No human construction, no law, no Constitution, especially no "bill of rights" can be safely allowed to be considered a perfect or even safe construction given eternal power to conduct human affairs. Such a construct is as futile in conception as the Tower of Babel yet that is exactly how we are supposed to imagine the United States Constitution, in its most evil and obviously dishonest form, the worship of the "original intent" of the deified "founders" is the required pose of what the rather stupid and corrupt Sandra Day O'Connor called our "civic religion". In that secular attitude, one encouraged by the ACLU and the "civil liberties" industry, I see some of the greatest evils of established churches repeated in a purely secular form.

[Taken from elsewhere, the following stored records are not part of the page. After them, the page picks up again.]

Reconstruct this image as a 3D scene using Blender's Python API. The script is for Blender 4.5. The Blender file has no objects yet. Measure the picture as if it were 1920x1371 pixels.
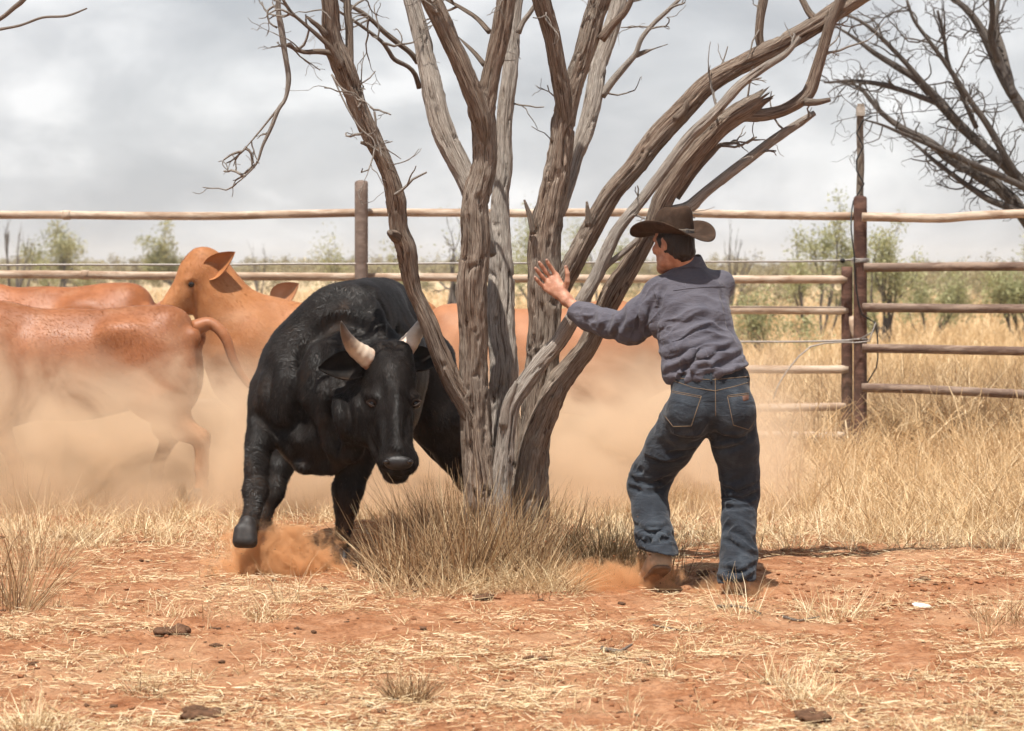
import bpy, math, random
import numpy as np
from mathutils import Vector, Matrix
from mathutils.bvhtree import BVHTree

SC = bpy.context.scene
COL = SC.collection
# ------------------------------------------------------------------ camera
F = 85.0 / 36.0 * 1920.0            # focal length in photo pixels
EYE = 1.5
cd = bpy.data.cameras.new('camera'); cam = bpy.data.objects.new('camera', cd); COL.objects.link(cam)
cam.location = (0, 0, EYE); cam.rotation_euler = (math.radians(90), 0, 0)
cd.lens = 85; cd.sensor_width = 36; cd.sensor_fit = 'HORIZONTAL'; cd.shift_y = -185.5 / 1920
cd.clip_start = 0.1; cd.clip_end = 8000
cd.dof.use_dof = True; cd.dof.focus_distance = 11.7; cd.dof.aperture_fstop = 5.0
SC.camera = cam
# ------------------------------------------------------------------ sky and sun
SUNV = Vector((-0.15, -0.31, 0.94)).normalized()
wd = bpy.data.worlds.new('World'); SC.world = wd; wd.use_nodes = True
nt = wd.node_tree; nt.nodes.clear()
def wn(t, **k):
    n = nt.nodes.new(t)
    for a, b in k.items(): setattr(n, a, b)
    return n
sky = wn('ShaderNodeTexSky', sky_type='NISHITA', sun_disc=False)
sky.sun_elevation = math.asin(SUNV.z); sky.sun_rotation = math.atan2(SUNV.x, SUNV.y)
tc = wn('ShaderNodeTexCoord'); mp = wn('ShaderNodeMapping'); mp.inputs['Scale'].default_value = (1, 1, 2.0)
nt.links.new(tc.outputs['Generated'], mp.inputs['Vector'])
n1 = wn('ShaderNodeTexNoise'); n1.inputs['Scale'].default_value = 11; n1.inputs['Detail'].default_value = 6; n1.inputs['Roughness'].default_value = 0.52; n1.inputs['Distortion'].default_value = 0.25
n2 = wn('ShaderNodeTexNoise'); n2.inputs['Scale'].default_value = 3.1; n2.inputs['Detail'].default_value = 4
nt.links.new(mp.outputs[0], n1.inputs['Vector']); nt.links.new(mp.outputs[0], n2.inputs['Vector'])
r1 = wn('ShaderNodeValToRGB'); e = r1.color_ramp.elements
e[0].position = 0.36; e[0].color = (0.39, 0.40, 0.42, 1); e[1].position = 0.66; e[1].color = (0.68, 0.68, 0.685, 1)
em = e.new(0.52); em.color = (0.50, 0.507, 0.522, 1)
nt.links.new(n1.outputs[0], r1.inputs[0])
r2 = wn('ShaderNodeValToRGB'); r2.color_ramp.elements[0].position = 0.3; r2.color_ramp.elements[1].position = 0.65
r2.color_ramp.elements[0].color = (0.82, 0.82, 0.82, 1); r2.color_ramp.elements[1].color = (0.95, 0.95, 0.95, 1)
nt.links.new(n2.outputs[0], r2.inputs[0])
sk = wn('ShaderNodeVectorMath', operation='SCALE'); sk.inputs['Scale'].default_value = 0.065
nt.links.new(sky.outputs[0], sk.inputs[0])
mx = wn('ShaderNodeMix', data_type='RGBA')
sz = wn('ShaderNodeSeparateXYZ'); nt.links.new(tc.outputs['Generated'], sz.inputs[0])
gap = wn('ShaderNodeMapRange'); gap.interpolation_type = 'SMOOTHSTEP'; nt.links.new(sz.outputs[2], gap.inputs[0]); gap.inputs[1].default_value = 0.12; gap.inputs[2].default_value = 0.6; gap.inputs[3].default_value = 1.0; gap.inputs[4].default_value = 0.5
gm = wn('ShaderNodeMath', operation='MULTIPLY'); nt.links.new(r2.outputs[0], gm.inputs[0]); nt.links.new(gap.outputs[0], gm.inputs[1])
nt.links.new(gm.outputs[0], mx.inputs[0]); nt.links.new(sk.outputs[0], mx.inputs[6]); nt.links.new(r1.outputs[0], mx.inputs[7])
bg = wn('ShaderNodeBackground'); bg.inputs['Strength'].default_value = 1.0
nt.links.new(mx.outputs[2], bg.inputs[0])
wo = wn('ShaderNodeOutputWorld'); nt.links.new(bg.outputs[0], wo.inputs[0])
sl = bpy.data.lights.new('sun', 'SUN'); sl.energy = 5.0; sl.angle = math.radians(0.53); sl.color = (1.0, 0.95, 0.88)
so = bpy.data.objects.new('sun', sl); COL.objects.link(so)
so.rotation_euler = SUNV.to_track_quat('Z', 'Y').to_euler()
SC.view_settings.view_transform = 'Standard'; SC.view_settings.look = 'None'
SC.view_settings.exposure = 0.6; SC.view_settings.gamma = 1.0; SC.view_settings.use_curve_mapping = False
cy = SC.cycles
cy.use_denoising = True; cy.max_bounces = 6; cy.diffuse_bounces = 3; cy.glossy_bounces = 2
cy.transmission_bounces = 3; cy.volume_bounces = 2; cy.transparent_max_bounces = 12
cy.volume_step_rate = 0.35; cy.volume_max_steps = 128; cy.use_adaptive_sampling = True; cy.adaptive_threshold = 0.03
cy.sample_clamp_indirect = 4.0

# ------------------------------------------------------------------ helpers
rng = np.random.default_rng(7)
def at(px, py, D): return np.array([(px - 960.0) / F * D, D, EYE - (py - 500.0) / F * D])
def pxr(r, D): return r * D / F
def norm(v):
    v = np.asarray(v, float); return v / (np.linalg.norm(v, axis=-1, keepdims=True) + 1e-12)

def _hash(i, j, k, s):
    h = (i.astype(np.int64) * 374761393 + j.astype(np.int64) * 668265263 + k.astype(np.int64) * 2147483647 + s * 974634599) & 0xFFFFFFFF
    h = ((h ^ (h >> 13)) * 1274126177) & 0xFFFFFFFF
    h = ((h ^ (h >> 16)) * 2246822519) & 0xFFFFFFFF
    return ((h ^ (h >> 15)) & 0xFFFFFF) / float(0xFFFFFF)
def noise(p, s=0):                       # value noise in [-1, 1]
    p = np.asarray(p, float); b = np.floor(p); f = p - b; f = f * f * f * (f * (f * 6 - 15) + 10)
    b = b.astype(np.int64); i, j, k = b[..., 0], b[..., 1], b[..., 2]
    fx, fy, fz = f[..., 0], f[..., 1], f[..., 2]
    def L(a, c, t): return a + (c - a) * t
    r = L(L(L(_hash(i, j, k, s), _hash(i + 1, j, k, s), fx), L(_hash(i, j + 1, k, s), _hash(i + 1, j + 1, k, s), fx), fy),
          L(L(_hash(i, j, k + 1, s), _hash(i + 1, j, k + 1, s), fx), L(_hash(i, j + 1, k + 1, s), _hash(i + 1, j + 1, k + 1, s), fx), fy), fz)
    return r * 2 - 1
def fbm(p, o=4, s=0):
    p = np.asarray(p, float); a, t = 0.5, 0.0
    for q in range(o): t = t + a * noise(p * 2 ** q, s + q); a *= 0.5
    return t
def n2d(x, y, sc, s=0, o=3):
    x = np.asarray(x, float); return fbm(np.stack([x * sc, np.asarray(y, float) * sc, np.zeros_like(x) + s * 3.7], -1), o, s)

def tag(o, label=None, cat=None, group=None, kind=None):
    if label: o['label'] = label
    if cat: o['category'] = cat
    if group: o['group'] = group
    if kind: o['kind'] = kind
    return o
def worg(p):
    t = np.zeros(3)
    while p is not None: t = t + np.array(p.location); p = p.parent
    return t
def empty(name, loc):
    o = bpy.data.objects.new(name, None); COL.objects.link(o); o.location = loc; o.empty_display_size = 0.1; return o
def mk(name, V, faces, m, parent=None, loc=None, smooth=True, attrs=None, mi=None):
    """link one mesh object; V are world positions (local when parent sits at the origin)"""
    V = np.asarray(V, float)
    if not isinstance(faces, (list, tuple)): faces = [faces]
    faces = [np.asarray(f, np.int64) for f in faces if len(f)]
    org = worg(parent) if parent is not None else np.zeros(3)
    if loc is not None: org = np.asarray(loc, float)
    me = bpy.data.meshes.new(name)
    me.vertices.add(len(V)); me.vertices.foreach_set('co', (V - org).astype(np.float32).ravel())
    li = np.concatenate([f.ravel() for f in faces]); tot = np.concatenate([np.full(len(f), f.shape[1]) for f in faces])
    me.loops.add(len(li)); me.loops.foreach_set('vertex_index', li.astype(np.int32))
    me.polygons.add(len(tot)); st = np.concatenate([[0], np.cumsum(tot)[:-1]])
    me.polygons.foreach_set('loop_start', st.astype(np.int32)); me.polygons.foreach_set('loop_total', tot.astype(np.int32))
    me.polygons.foreach_set('use_smooth', np.full(len(tot), smooth))
    for mm in (m if isinstance(m, (list, tuple)) else [m]): me.materials.append(mm)
    if mi is not None: me.polygons.foreach_set('material_index', np.asarray(mi, np.int32))
    for k, a in (attrs or {}).items():
        a = np.asarray(a, np.float32)
        if a.ndim == 1: at_ = me.attributes.new(k, 'FLOAT', 'POINT'); at_.data.foreach_set('value', a)
        else: at_ = me.attributes.new(k, 'FLOAT_VECTOR', 'POINT'); at_.data.foreach_set('vector', a.ravel())
    me.update(calc_edges=True); me.validate()
    o = bpy.data.objects.new(name, me); COL.objects.link(o)
    if parent is not None: o.parent = parent
    elif loc is not None: o.location = loc
    return o
def cat(parts):
    """join (V, [faces], attrs) pieces into one"""
    Vs, fs, at_, n = [], {}, {}, 0
    for V, fl, a in parts:
        Vs.append(V)
        for f in fl:
            if len(f): fs.setdefault(f.shape[1], []).append(np.asarray(f) + n)
        for k, x in a.items(): at_.setdefault(k, []).append(x)
        n += len(V)
    return np.concatenate(Vs), [np.concatenate(v) for v in fs.values()], {k: np.concatenate(v) for k, v in at_.items()}

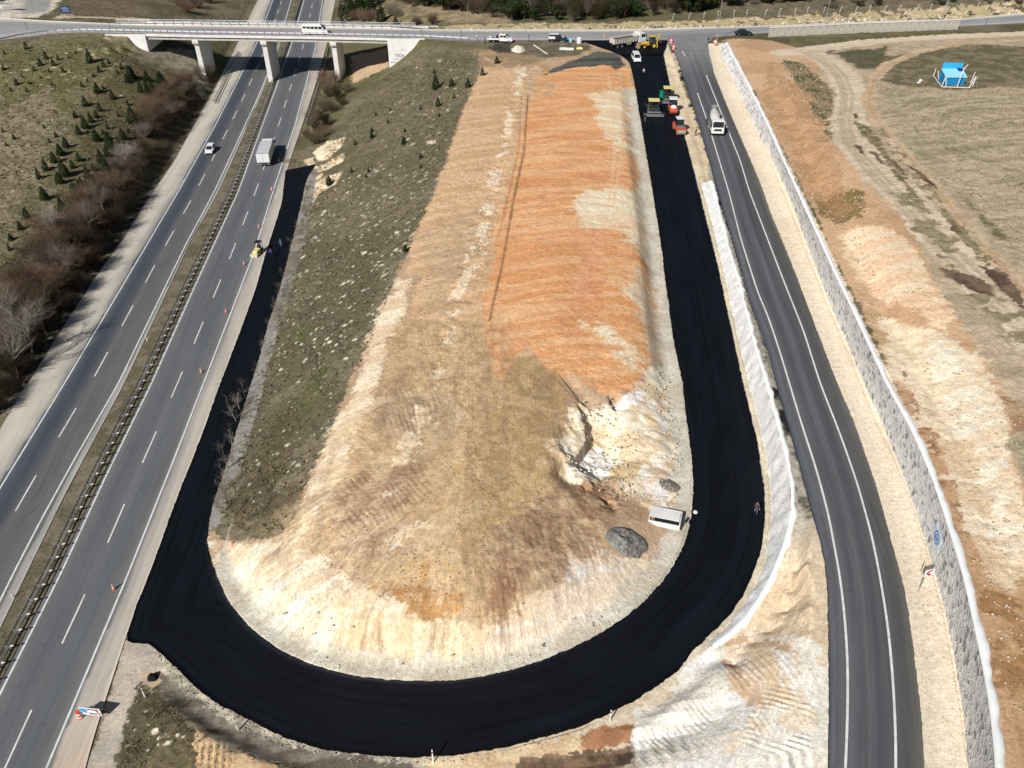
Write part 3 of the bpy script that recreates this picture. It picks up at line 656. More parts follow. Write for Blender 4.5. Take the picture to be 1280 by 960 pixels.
for q in [[(1165,330),(1190,338),(1230,348),(1246,372),(1225,368),(1190,350)], [(1225,332),(1252,340),(1280,365),(1284,392),(1262,376)], [(1085,188),(1097,190),(1106,205),(1098,203)], [(1110,196),(1126,208),(1136,220),(1128,218)], [(1066,142),(1072,142),(1072,148),(1067,148)], [(1134,206),(1150,215),(1170,232),(1180,240),(1165,234)], [(1188,270),(1198,290),(1193,288)], [(1066,180),(1078,182),(1082,194),(1074,192)]]:
    patch(q, (92,74,60), (120,100,80), .3, .6, v=0)
s, w = patch([(1120,110),(1290,112),(1290,340),(1150,210)], (0,0,0), op=0.)
th = np.hypot(X-95, (Y-150)*1.0); rg = fbm(th/1.2, np.arctan2(Y-150, X-95)*4, 3, 31)
lay(s, w*ss(.55, .72, rg[s])*.5, (190,170,134)); lay(s, w*ss(.42, .3, rg[s])*.35, (112,104,72))

# ------------------------------------------------------------------ small relief
def inside(px, soft=1.5):
    pw = hl(px); s = near(pw, soft*3); return s, 1-ss(-soft, soft, sdf(pw, s))
rel += (fbm(X/3., Y/3., 4, 40)-.5)*.16+(N4-.5)*.05
rel += veg*((fbm(X/.9, Y/.9, 3, 41)-.5)*.34+(N2-.5)*.25)
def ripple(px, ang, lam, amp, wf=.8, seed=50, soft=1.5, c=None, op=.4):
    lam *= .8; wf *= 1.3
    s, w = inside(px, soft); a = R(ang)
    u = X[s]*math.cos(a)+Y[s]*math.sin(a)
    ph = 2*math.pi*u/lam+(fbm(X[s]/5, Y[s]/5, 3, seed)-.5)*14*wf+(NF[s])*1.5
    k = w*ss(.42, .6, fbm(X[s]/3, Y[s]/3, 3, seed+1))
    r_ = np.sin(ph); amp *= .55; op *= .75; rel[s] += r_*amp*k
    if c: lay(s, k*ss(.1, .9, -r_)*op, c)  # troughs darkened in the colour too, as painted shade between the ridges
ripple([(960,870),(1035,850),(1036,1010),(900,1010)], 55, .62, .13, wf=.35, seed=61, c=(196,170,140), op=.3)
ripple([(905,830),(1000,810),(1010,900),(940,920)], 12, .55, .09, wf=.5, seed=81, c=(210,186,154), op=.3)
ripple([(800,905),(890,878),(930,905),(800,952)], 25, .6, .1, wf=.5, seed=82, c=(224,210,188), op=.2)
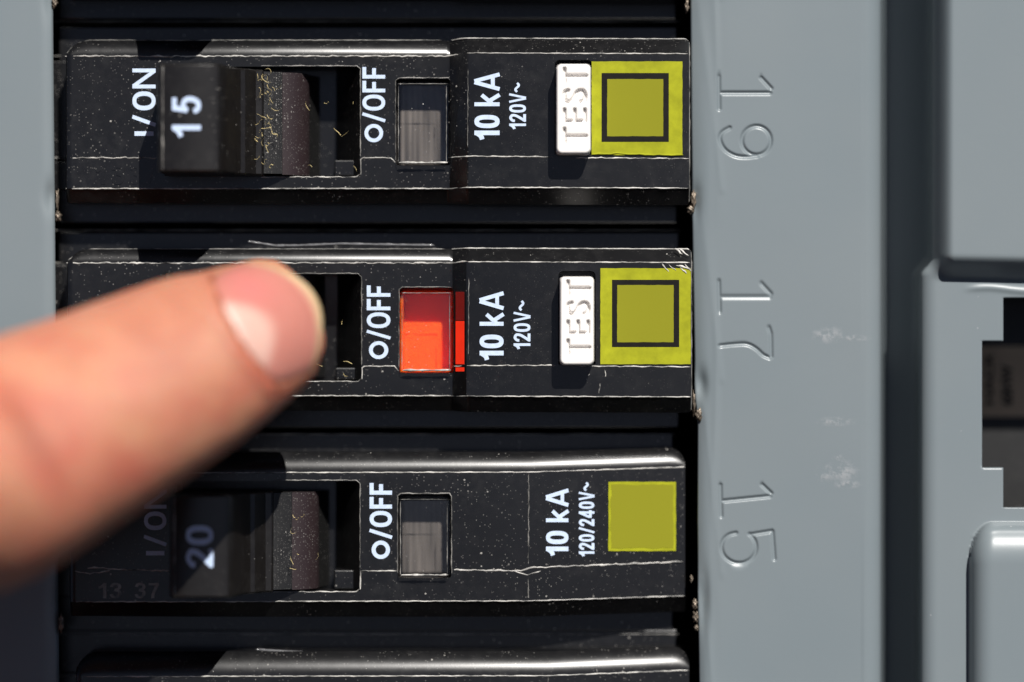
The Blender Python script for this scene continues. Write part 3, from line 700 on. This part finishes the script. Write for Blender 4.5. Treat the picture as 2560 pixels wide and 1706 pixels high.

And from that I have listed many resulting evils or inequality, of commodification of people and their exploitation in some of the most brutal of industries such as prostitution and by others who enslave us through addictions to liquor and drugs and destroy the basis of democracy through lies. The church of secularism is a pretty terrible one when you look at it in the same critical manner that all of religion should be treated.
That's what I'm trying to do here when I criticize secularism.
* We certainly have no call to consider the United States Constitution as such, the writers of it were explicit in their denial of that and we have the records of the evil calculations made in the Constitutional Convention.